** Given exercise **
Return each line of the data below exactly, omitting any pictures.

** Data extract **
##########
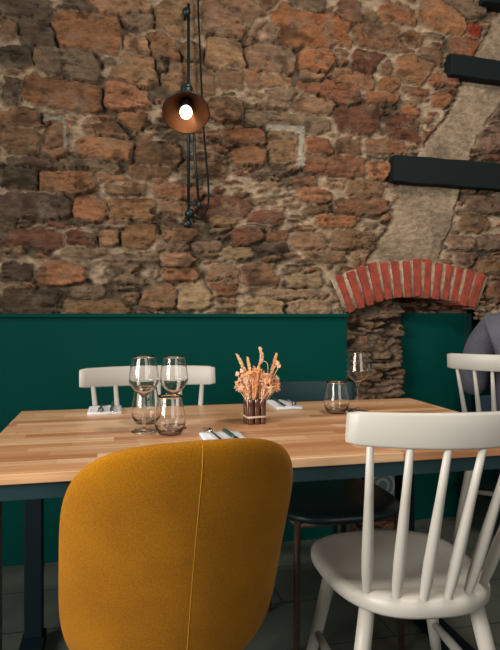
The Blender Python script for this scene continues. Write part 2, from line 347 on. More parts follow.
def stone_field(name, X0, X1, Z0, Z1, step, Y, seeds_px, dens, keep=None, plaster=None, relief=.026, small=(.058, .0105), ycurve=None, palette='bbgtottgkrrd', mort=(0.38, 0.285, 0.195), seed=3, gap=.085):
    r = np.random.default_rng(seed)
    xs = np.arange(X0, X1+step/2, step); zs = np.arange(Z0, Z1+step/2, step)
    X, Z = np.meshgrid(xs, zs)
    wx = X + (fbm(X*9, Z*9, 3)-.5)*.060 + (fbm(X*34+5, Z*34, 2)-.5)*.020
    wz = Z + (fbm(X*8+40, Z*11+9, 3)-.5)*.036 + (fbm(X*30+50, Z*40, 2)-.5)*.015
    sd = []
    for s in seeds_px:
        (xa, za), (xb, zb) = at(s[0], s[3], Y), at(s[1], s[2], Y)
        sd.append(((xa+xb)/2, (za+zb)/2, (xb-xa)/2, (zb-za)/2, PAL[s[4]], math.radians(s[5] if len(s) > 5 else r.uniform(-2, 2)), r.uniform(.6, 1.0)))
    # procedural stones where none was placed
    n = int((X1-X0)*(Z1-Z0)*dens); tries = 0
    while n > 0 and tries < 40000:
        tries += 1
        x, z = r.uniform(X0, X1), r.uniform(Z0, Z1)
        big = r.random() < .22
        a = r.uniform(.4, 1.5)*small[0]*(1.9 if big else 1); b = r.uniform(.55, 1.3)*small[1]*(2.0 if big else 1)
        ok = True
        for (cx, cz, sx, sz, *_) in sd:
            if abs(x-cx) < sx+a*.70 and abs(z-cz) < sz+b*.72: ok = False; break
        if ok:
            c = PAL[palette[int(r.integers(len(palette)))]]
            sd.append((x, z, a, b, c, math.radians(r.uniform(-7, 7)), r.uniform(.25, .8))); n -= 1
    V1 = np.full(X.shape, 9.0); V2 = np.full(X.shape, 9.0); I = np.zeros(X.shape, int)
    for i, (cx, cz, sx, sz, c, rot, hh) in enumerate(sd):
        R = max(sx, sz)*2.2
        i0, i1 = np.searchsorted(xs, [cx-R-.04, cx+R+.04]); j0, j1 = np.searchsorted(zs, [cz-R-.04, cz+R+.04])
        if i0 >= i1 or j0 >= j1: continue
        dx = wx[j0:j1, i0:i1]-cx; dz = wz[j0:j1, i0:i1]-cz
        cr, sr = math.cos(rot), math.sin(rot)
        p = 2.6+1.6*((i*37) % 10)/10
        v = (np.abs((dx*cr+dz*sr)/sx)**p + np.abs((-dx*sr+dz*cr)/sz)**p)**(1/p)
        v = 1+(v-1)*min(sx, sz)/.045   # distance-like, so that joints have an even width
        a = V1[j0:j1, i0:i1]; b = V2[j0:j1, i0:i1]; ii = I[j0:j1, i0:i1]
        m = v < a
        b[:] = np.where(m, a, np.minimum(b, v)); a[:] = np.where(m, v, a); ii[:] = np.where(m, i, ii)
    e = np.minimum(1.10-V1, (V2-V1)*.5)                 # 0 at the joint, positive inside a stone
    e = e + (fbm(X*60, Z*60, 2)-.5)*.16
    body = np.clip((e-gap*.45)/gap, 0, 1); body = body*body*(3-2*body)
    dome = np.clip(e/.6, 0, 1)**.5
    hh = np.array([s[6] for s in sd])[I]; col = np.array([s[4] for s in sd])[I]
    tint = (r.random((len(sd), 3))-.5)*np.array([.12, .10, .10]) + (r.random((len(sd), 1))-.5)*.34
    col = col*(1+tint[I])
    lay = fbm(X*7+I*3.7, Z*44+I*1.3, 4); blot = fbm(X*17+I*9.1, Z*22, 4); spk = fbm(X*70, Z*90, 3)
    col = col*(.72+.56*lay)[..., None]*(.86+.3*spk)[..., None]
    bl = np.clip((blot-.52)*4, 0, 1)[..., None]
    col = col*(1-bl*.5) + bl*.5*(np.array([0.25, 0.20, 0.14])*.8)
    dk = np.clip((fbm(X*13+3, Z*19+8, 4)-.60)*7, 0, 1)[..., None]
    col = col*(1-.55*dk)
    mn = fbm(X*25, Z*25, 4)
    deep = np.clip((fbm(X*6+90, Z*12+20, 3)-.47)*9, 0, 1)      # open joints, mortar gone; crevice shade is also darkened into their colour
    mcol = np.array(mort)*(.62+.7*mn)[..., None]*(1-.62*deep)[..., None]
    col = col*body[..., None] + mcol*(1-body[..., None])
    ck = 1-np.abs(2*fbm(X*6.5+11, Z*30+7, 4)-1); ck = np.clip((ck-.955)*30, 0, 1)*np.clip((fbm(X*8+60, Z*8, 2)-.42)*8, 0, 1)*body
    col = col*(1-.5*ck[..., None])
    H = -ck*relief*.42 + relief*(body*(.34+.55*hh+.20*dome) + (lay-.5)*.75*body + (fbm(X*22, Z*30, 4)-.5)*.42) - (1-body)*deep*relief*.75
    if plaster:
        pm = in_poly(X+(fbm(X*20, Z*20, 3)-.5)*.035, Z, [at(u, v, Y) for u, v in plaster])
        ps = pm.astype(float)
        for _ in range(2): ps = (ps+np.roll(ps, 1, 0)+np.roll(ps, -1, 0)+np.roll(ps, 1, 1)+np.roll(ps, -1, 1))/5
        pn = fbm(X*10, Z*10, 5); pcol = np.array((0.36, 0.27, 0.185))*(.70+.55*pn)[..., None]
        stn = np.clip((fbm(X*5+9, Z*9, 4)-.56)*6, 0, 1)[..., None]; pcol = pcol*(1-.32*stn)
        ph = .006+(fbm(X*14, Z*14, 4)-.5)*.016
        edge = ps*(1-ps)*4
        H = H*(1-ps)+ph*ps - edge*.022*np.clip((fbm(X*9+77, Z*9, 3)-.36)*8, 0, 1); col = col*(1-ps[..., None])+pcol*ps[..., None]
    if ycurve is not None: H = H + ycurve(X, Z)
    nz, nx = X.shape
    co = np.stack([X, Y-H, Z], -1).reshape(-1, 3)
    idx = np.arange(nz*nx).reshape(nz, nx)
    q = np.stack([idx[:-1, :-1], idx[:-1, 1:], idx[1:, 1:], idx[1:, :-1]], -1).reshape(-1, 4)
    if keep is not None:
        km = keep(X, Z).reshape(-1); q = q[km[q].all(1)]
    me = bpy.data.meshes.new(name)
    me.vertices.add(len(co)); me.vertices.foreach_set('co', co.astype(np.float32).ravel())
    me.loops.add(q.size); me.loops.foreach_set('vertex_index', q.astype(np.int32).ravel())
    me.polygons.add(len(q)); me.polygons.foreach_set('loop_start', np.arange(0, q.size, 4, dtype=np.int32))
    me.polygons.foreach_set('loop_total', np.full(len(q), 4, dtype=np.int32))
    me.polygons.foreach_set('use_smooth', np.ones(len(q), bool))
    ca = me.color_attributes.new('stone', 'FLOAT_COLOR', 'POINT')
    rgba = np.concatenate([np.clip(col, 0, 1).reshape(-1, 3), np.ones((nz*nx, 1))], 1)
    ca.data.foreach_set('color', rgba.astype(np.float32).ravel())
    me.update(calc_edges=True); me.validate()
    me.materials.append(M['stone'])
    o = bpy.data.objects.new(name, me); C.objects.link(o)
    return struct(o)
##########
** Exercise response **
The Blender Python script for this scene continues. Write part 2, from line 347 on. More parts follow.
def stone_field(name, X0, X1, Z0, Z1, step, Y, seeds_px, dens, keep=None, plaster=None, relief=.026, small=(.058, .0105), ycurve=None, palette='bbgtottgkrrd', mort=(0.38, 0.285, 0.195), seed=3, gap=.085):
    r = np.random.default_rng(seed)
    xs = np.arange(X0, X1+step/2, step); zs = np.arange(Z0, Z1+step/2, step)
    X, Z = np.meshgrid(xs, zs)
    wx = X + (fbm(X*9, Z*9, 3)-.5)*.060 + (fbm(X*34+5, Z*34, 2)-.5)*.020
    wz = Z + (fbm(X*8+40, Z*11+9, 3)-.5)*.036 + (fbm(X*30+50, Z*40, 2)-.5)*.015
    sd = []
    for s in seeds_px:
        (xa, za), (xb, zb) = at(s[0], s[3], Y), at(s[1], s[2], Y)
        sd.append(((xa+xb)/2, (za+zb)/2, (xb-xa)/2, (zb-za)/2, PAL[s[4]], math.radians(s[5] if len(s) > 5 else r.uniform(-2, 2)), r.uniform(.6, 1.0)))
    # procedural stones where none was placed
    n = int((X1-X0)*(Z1-Z0)*dens); tries = 0
    while n > 0 and tries < 40000:
        tries += 1
        x, z = r.uniform(X0, X1), r.uniform(Z0, Z1)
        big = r.random() < .22
        a = r.uniform(.4, 1.5)*small[0]*(1.9 if big else 1); b = r.uniform(.55, 1.3)*small[1]*(2.0 if big else 1)
        ok = True
        for (cx, cz, sx, sz, *_) in sd:
            if abs(x-cx) < sx+a*.70 and abs(z-cz) < sz+b*.72: ok = False; break
        if ok:
            c = PAL[palette[int(r.integers(len(palette)))]]
            sd.append((x, z, a, b, c, math.radians(r.uniform(-7, 7)), r.uniform(.25, .8))); n -= 1
    V1 = np.full(X.shape, 9.0); V2 = np.full(X.shape, 9.0); I = np.zeros(X.shape, int)
    for i, (cx, cz, sx, sz, c, rot, hh) in enumerate(sd):
        R = max(sx, sz)*2.2
        i0, i1 = np.searchsorted(xs, [cx-R-.04, cx+R+.04]); j0, j1 = np.searchsorted(zs, [cz-R-.04, cz+R+.04])
        if i0 >= i1 or j0 >= j1: continue
        dx = wx[j0:j1, i0:i1]-cx; dz = wz[j0:j1, i0:i1]-cz
        cr, sr = math.cos(rot), math.sin(rot)
        p = 2.6+1.6*((i*37) % 10)/10
        v = (np.abs((dx*cr+dz*sr)/sx)**p + np.abs((-dx*sr+dz*cr)/sz)**p)**(1/p)
        v = 1+(v-1)*min(sx, sz)/.045   # distance-like, so that joints have an even width
        a = V1[j0:j1, i0:i1]; b = V2[j0:j1, i0:i1]; ii = I[j0:j1, i0:i1]
        m = v < a
        b[:] = np.where(m, a, np.minimum(b, v)); a[:] = np.where(m, v, a); ii[:] = np.where(m, i, ii)
    e = np.minimum(1.10-V1, (V2-V1)*.5)                 # 0 at the joint, positive inside a stone
    e = e + (fbm(X*60, Z*60, 2)-.5)*.16
    body = np.clip((e-gap*.45)/gap, 0, 1); body = body*body*(3-2*body)
    dome = np.clip(e/.6, 0, 1)**.5
    hh = np.array([s[6] for s in sd])[I]; col = np.array([s[4] for s in sd])[I]
    tint = (r.random((len(sd), 3))-.5)*np.array([.12, .10, .10]) + (r.random((len(sd), 1))-.5)*.34
    col = col*(1+tint[I])
    lay = fbm(X*7+I*3.7, Z*44+I*1.3, 4); blot = fbm(X*17+I*9.1, Z*22, 4); spk = fbm(X*70, Z*90, 3)
    col = col*(.72+.56*lay)[..., None]*(.86+.3*spk)[..., None]
    bl = np.clip((blot-.52)*4, 0, 1)[..., None]
    col = col*(1-bl*.5) + bl*.5*(np.array([0.25, 0.20, 0.14])*.8)
    dk = np.clip((fbm(X*13+3, Z*19+8, 4)-.60)*7, 0, 1)[..., None]
    col = col*(1-.55*dk)
    mn = fbm(X*25, Z*25, 4)
    deep = np.clip((fbm(X*6+90, Z*12+20, 3)-.47)*9, 0, 1)      # open joints, mortar gone; crevice shade is also darkened into their colour
    mcol = np.array(mort)*(.62+.7*mn)[..., None]*(1-.62*deep)[..., None]
    col = col*body[..., None] + mcol*(1-body[..., None])
    ck = 1-np.abs(2*fbm(X*6.5+11, Z*30+7, 4)-1); ck = np.clip((ck-.955)*30, 0, 1)*np.clip((fbm(X*8+60, Z*8, 2)-.42)*8, 0, 1)*body
    col = col*(1-.5*ck[..., None])
    H = -ck*relief*.42 + relief*(body*(.34+.55*hh+.20*dome) + (lay-.5)*.75*body + (fbm(X*22, Z*30, 4)-.5)*.42) - (1-body)*deep*relief*.75
    if plaster:
        pm = in_poly(X+(fbm(X*20, Z*20, 3)-.5)*.035, Z, [at(u, v, Y) for u, v in plaster])
        ps = pm.astype(float)
        for _ in range(2): ps = (ps+np.roll(ps, 1, 0)+np.roll(ps, -1, 0)+np.roll(ps, 1, 1)+np.roll(ps, -1, 1))/5
        pn = fbm(X*10, Z*10, 5); pcol = np.array((0.36, 0.27, 0.185))*(.70+.55*pn)[..., None]
        stn = np.clip((fbm(X*5+9, Z*9, 4)-.56)*6, 0, 1)[..., None]; pcol = pcol*(1-.32*stn)
        ph = .006+(fbm(X*14, Z*14, 4)-.5)*.016
        edge = ps*(1-ps)*4
        H = H*(1-ps)+ph*ps - edge*.022*np.clip((fbm(X*9+77, Z*9, 3)-.36)*8, 0, 1); col = col*(1-ps[..., None])+pcol*ps[..., None]
    if ycurve is not None: H = H + ycurve(X, Z)
    nz, nx = X.shape
    co = np.stack([X, Y-H, Z], -1).reshape(-1, 3)
    idx = np.arange(nz*nx).reshape(nz, nx)
    q = np.stack([idx[:-1, :-1], idx[:-1, 1:], idx[1:, 1:], idx[1:, :-1]], -1).reshape(-1, 4)
    if keep is not None:
        km = keep(X, Z).reshape(-1); q = q[km[q].all(1)]
    me = bpy.data.meshes.new(name)
    me.vertices.add(len(co)); me.vertices.foreach_set('co', co.astype(np.float32).ravel())
    me.loops.add(q.size); me.loops.foreach_set('vertex_index', q.astype(np.int32).ravel())
    me.polygons.add(len(q)); me.polygons.foreach_set('loop_start', np.arange(0, q.size, 4, dtype=np.int32))
    me.polygons.foreach_set('loop_total', np.full(len(q), 4, dtype=np.int32))
    me.polygons.foreach_set('use_smooth', np.ones(len(q), bool))
    ca = me.color_attributes.new('stone', 'FLOAT_COLOR', 'POINT')
    rgba = np.concatenate([np.clip(col, 0, 1).reshape(-1, 3), np.ones((nz*nx, 1))], 1)
    ca.data.foreach_set('color', rgba.astype(np.float32).ravel())
    me.update(calc_edges=True); me.validate()
    me.materials.append(M['stone'])
    o = bpy.data.objects.new(name, me); C.objects.link(o)
    return struct(o)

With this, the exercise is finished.